Monday, August 8, 2022

CRONENBERG

 

Cronenberg’s Dystopia

 

          The history of David Cronenberg’s films frequently demonstrates a fascination with the intersection of the organic and the mechanical, a perfect subject for science fiction and horror, both forms he has explored in the course of his career.  Though the details are hazy, in Crash (1977) people enjoyed a connection between automobile accidents and sex; in Videodrome (1983) as I recall, James Woods has a VHS cassette (remember them?) inserted into his abdomen, though I do not now know exactly why.  In his fine remake of The Fly (1986) he shows the unexpected consequences of the accidental incorporation of an insect into a device for teleportation; as the now famous lines from the movie tell us, “Be afraid, and be very afraid.”  And in the generally abysmal eXistenZ (1999) a character uses a gun made from a human jawbone—it may be some other bone—and shoots the teeth like bullets.  Think about that for a moment.

          His latest work, Crimes of the Future, continues the theme in a perhaps even more bizarre direction, signaled by the opening sequence of a young boy eating the plastic wastebasket in the family bathroom, not an especially auspicious omen.  The future of the title, to begin with, resembles a kind of random assemblage of junkyard material, with apparently foundered ships in some backgrounds, dark streets, shabby offices, and an overwhelming atmosphere of squalor.  The central figure in this dismal, depressing dystopia, Saul Tenser (Viggo Mortensen), demonstrates what might be the logical evolution of today’s organ harvesting, with his ability to grow new organs, which his colleague Caprice (Léa Seydoux) removes by means of some odd remote control instruments.

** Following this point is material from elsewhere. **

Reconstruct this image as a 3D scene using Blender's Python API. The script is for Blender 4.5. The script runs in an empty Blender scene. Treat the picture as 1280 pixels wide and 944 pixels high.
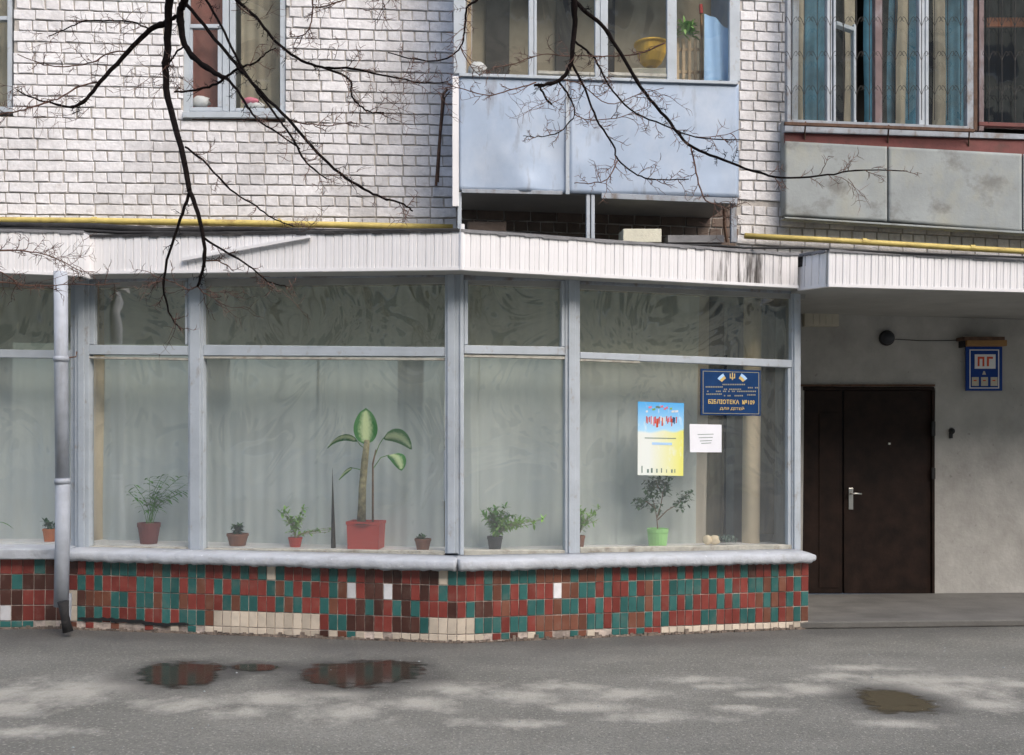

          A number of unclear events revolving around the harvest and a number of strange people participate in the whole process, including some odd folks from an organization called the National Organ Registry, whose offices look like something from an abandoned building, and a pair of female automobile mechanics who end up boring holes in a character’s skull with cordless electric drills, for no apparent reason.  Perhaps worst of all, the usually intense and excellent Viggo Mortensen walks around wrapped almost entirely in black, with only his eyes showing, looking rather like an obedient female in Saudi Arabia; he spends a good deal of the movie uttering horrible choking, coughing, gasping sounds, again for no particular reason.  Crimes of the Future may surpass eXistenZ in sheer awfulness, but it’s a close contest, with a winner that most of us wouldn’t care to crown.